──────── COLLECTED DATA ────────

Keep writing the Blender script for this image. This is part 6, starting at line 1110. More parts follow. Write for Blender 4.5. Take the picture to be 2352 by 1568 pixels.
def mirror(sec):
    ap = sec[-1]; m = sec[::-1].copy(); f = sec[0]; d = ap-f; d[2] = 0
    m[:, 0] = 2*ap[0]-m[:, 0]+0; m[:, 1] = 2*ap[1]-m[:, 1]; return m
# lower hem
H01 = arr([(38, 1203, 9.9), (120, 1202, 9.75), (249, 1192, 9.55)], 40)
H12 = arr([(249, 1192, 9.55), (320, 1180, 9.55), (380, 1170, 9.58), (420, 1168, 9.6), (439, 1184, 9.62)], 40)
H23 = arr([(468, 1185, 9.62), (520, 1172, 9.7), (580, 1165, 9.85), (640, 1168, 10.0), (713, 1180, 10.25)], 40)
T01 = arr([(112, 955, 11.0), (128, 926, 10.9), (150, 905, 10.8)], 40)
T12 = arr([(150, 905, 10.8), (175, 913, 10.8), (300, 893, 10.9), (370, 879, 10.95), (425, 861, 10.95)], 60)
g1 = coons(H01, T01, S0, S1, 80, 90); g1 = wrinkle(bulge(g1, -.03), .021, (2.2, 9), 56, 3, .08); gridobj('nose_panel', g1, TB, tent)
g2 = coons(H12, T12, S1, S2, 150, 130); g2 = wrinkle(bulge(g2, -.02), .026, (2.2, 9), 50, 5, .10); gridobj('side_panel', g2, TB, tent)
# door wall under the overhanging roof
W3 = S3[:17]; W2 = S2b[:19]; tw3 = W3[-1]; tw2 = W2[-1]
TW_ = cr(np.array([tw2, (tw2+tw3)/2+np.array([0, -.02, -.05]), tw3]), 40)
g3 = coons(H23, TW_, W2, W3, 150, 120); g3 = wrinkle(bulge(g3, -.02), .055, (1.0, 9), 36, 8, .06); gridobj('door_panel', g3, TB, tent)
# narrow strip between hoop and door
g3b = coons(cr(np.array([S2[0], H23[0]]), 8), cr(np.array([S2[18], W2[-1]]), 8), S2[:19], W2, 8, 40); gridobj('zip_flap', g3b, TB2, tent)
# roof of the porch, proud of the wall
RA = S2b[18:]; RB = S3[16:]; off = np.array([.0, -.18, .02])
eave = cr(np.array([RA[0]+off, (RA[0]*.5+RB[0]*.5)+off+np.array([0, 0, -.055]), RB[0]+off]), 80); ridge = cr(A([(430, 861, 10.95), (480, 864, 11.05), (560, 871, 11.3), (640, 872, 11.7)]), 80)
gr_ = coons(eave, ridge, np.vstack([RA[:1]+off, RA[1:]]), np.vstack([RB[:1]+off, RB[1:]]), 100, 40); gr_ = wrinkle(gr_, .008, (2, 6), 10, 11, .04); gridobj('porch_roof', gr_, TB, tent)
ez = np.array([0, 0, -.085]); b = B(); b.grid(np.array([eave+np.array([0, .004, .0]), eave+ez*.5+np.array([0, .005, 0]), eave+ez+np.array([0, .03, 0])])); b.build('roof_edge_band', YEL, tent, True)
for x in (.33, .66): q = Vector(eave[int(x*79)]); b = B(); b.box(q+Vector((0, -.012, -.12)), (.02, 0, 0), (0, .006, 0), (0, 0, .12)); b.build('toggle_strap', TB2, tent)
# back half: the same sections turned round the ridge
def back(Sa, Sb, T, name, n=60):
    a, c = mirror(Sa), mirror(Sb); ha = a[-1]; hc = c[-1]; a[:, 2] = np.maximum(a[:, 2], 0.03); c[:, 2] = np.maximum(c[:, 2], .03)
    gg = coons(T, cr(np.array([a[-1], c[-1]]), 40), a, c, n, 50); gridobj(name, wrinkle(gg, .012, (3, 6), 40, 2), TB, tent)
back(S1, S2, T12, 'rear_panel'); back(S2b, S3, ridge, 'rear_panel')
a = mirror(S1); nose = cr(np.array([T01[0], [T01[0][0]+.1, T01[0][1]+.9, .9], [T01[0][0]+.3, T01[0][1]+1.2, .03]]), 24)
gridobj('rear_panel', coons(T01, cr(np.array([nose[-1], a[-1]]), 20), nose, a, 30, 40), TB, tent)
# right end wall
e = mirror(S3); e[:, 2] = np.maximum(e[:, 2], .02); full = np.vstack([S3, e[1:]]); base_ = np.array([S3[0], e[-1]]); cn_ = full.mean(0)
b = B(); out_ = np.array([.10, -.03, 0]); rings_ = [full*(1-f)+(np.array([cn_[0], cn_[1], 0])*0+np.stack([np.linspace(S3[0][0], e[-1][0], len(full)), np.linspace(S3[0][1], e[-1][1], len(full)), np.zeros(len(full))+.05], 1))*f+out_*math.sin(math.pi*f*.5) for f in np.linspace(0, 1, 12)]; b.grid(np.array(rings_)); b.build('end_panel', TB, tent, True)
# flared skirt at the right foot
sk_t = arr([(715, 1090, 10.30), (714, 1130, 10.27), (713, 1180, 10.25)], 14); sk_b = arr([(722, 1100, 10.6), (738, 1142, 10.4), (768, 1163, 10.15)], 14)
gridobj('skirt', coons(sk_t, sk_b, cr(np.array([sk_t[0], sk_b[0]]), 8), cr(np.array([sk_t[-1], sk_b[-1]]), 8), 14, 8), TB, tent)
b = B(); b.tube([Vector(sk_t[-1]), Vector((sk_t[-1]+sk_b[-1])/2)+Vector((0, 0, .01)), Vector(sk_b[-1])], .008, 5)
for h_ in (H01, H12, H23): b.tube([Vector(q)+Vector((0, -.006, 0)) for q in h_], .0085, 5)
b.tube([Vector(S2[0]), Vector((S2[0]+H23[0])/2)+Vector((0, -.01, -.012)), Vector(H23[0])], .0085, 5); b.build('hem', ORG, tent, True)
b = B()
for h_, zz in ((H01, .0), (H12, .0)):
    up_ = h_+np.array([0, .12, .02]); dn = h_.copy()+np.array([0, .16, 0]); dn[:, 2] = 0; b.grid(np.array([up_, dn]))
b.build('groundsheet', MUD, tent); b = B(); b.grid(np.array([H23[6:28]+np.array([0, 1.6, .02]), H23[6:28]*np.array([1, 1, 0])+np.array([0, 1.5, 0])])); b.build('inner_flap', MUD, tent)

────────

#### WHAT NEEDS TO BE DONE
Copy each line of the data above without altering a single character.

#### SOLUTION
Keep writing the Blender script for this image. This is part 6, starting at line 1110. More parts follow. Write for Blender 4.5. Take the picture to be 2352 by 1568 pixels.
def mirror(sec):
    ap = sec[-1]; m = sec[::-1].copy(); f = sec[0]; d = ap-f; d[2] = 0
    m[:, 0] = 2*ap[0]-m[:, 0]+0; m[:, 1] = 2*ap[1]-m[:, 1]; return m
# lower hem
H01 = arr([(38, 1203, 9.9), (120, 1202, 9.75), (249, 1192, 9.55)], 40)
H12 = arr([(249, 1192, 9.55), (320, 1180, 9.55), (380, 1170, 9.58), (420, 1168, 9.6), (439, 1184, 9.62)], 40)
H23 = arr([(468, 1185, 9.62), (520, 1172, 9.7), (580, 1165, 9.85), (640, 1168, 10.0), (713, 1180, 10.25)], 40)
T01 = arr([(112, 955, 11.0), (128, 926, 10.9), (150, 905, 10.8)], 40)
T12 = arr([(150, 905, 10.8), (175, 913, 10.8), (300, 893, 10.9), (370, 879, 10.95), (425, 861, 10.95)], 60)
g1 = coons(H01, T01, S0, S1, 80, 90); g1 = wrinkle(bulge(g1, -.03), .021, (2.2, 9), 56, 3, .08); gridobj('nose_panel', g1, TB, tent)
g2 = coons(H12, T12, S1, S2, 150, 130); g2 = wrinkle(bulge(g2, -.02), .026, (2.2, 9), 50, 5, .10); gridobj('side_panel', g2, TB, tent)
# door wall under the overhanging roof
W3 = S3[:17]; W2 = S2b[:19]; tw3 = W3[-1]; tw2 = W2[-1]
TW_ = cr(np.array([tw2, (tw2+tw3)/2+np.array([0, -.02, -.05]), tw3]), 40)
g3 = coons(H23, TW_, W2, W3, 150, 120); g3 = wrinkle(bulge(g3, -.02), .055, (1.0, 9), 36, 8, .06); gridobj('door_panel', g3, TB, tent)
# narrow strip between hoop and door
g3b = coons(cr(np.array([S2[0], H23[0]]), 8), cr(np.array([S2[18], W2[-1]]), 8), S2[:19], W2, 8, 40); gridobj('zip_flap', g3b, TB2, tent)
# roof of the porch, proud of the wall
RA = S2b[18:]; RB = S3[16:]; off = np.array([.0, -.18, .02])
eave = cr(np.array([RA[0]+off, (RA[0]*.5+RB[0]*.5)+off+np.array([0, 0, -.055]), RB[0]+off]), 80); ridge = cr(A([(430, 861, 10.95), (480, 864, 11.05), (560, 871, 11.3), (640, 872, 11.7)]), 80)
gr_ = coons(eave, ridge, np.vstack([RA[:1]+off, RA[1:]]), np.vstack([RB[:1]+off, RB[1:]]), 100, 40); gr_ = wrinkle(gr_, .008, (2, 6), 10, 11, .04); gridobj('porch_roof', gr_, TB, tent)
ez = np.array([0, 0, -.085]); b = B(); b.grid(np.array([eave+np.array([0, .004, .0]), eave+ez*.5+np.array([0, .005, 0]), eave+ez+np.array([0, .03, 0])])); b.build('roof_edge_band', YEL, tent, True)
for x in (.33, .66): q = Vector(eave[int(x*79)]); b = B(); b.box(q+Vector((0, -.012, -.12)), (.02, 0, 0), (0, .006, 0), (0, 0, .12)); b.build('toggle_strap', TB2, tent)
# back half: the same sections turned round the ridge
def back(Sa, Sb, T, name, n=60):
    a, c = mirror(Sa), mirror(Sb); ha = a[-1]; hc = c[-1]; a[:, 2] = np.maximum(a[:, 2], 0.03); c[:, 2] = np.maximum(c[:, 2], .03)
    gg = coons(T, cr(np.array([a[-1], c[-1]]), 40), a, c, n, 50); gridobj(name, wrinkle(gg, .012, (3, 6), 40, 2), TB, tent)
back(S1, S2, T12, 'rear_panel'); back(S2b, S3, ridge, 'rear_panel')
a = mirror(S1); nose = cr(np.array([T01[0], [T01[0][0]+.1, T01[0][1]+.9, .9], [T01[0][0]+.3, T01[0][1]+1.2, .03]]), 24)
gridobj('rear_panel', coons(T01, cr(np.array([nose[-1], a[-1]]), 20), nose, a, 30, 40), TB, tent)
# right end wall
e = mirror(S3); e[:, 2] = np.maximum(e[:, 2], .02); full = np.vstack([S3, e[1:]]); base_ = np.array([S3[0], e[-1]]); cn_ = full.mean(0)
b = B(); out_ = np.array([.10, -.03, 0]); rings_ = [full*(1-f)+(np.array([cn_[0], cn_[1], 0])*0+np.stack([np.linspace(S3[0][0], e[-1][0], len(full)), np.linspace(S3[0][1], e[-1][1], len(full)), np.zeros(len(full))+.05], 1))*f+out_*math.sin(math.pi*f*.5) for f in np.linspace(0, 1, 12)]; b.grid(np.array(rings_)); b.build('end_panel', TB, tent, True)
# flared skirt at the right foot
sk_t = arr([(715, 1090, 10.30), (714, 1130, 10.27), (713, 1180, 10.25)], 14); sk_b = arr([(722, 1100, 10.6), (738, 1142, 10.4), (768, 1163, 10.15)], 14)
gridobj('skirt', coons(sk_t, sk_b, cr(np.array([sk_t[0], sk_b[0]]), 8), cr(np.array([sk_t[-1], sk_b[-1]]), 8), 14, 8), TB, tent)
b = B(); b.tube([Vector(sk_t[-1]), Vector((sk_t[-1]+sk_b[-1])/2)+Vector((0, 0, .01)), Vector(sk_b[-1])], .008, 5)
for h_ in (H01, H12, H23): b.tube([Vector(q)+Vector((0, -.006, 0)) for q in h_], .0085, 5)
b.tube([Vector(S2[0]), Vector((S2[0]+H23[0])/2)+Vector((0, -.01, -.012)), Vector(H23[0])], .0085, 5); b.build('hem', ORG, tent, True)
b = B()
for h_, zz in ((H01, .0), (H12, .0)):
    up_ = h_+np.array([0, .12, .02]); dn = h_.copy()+np.array([0, .16, 0]); dn[:, 2] = 0; b.grid(np.array([up_, dn]))
b.build('groundsheet', MUD, tent); b = B(); b.grid(np.array([H23[6:28]+np.array([0, 1.6, .02]), H23[6:28]*np.array([1, 1, 0])+np.array([0, 1.5, 0])])); b.build('inner_flap', MUD, tent)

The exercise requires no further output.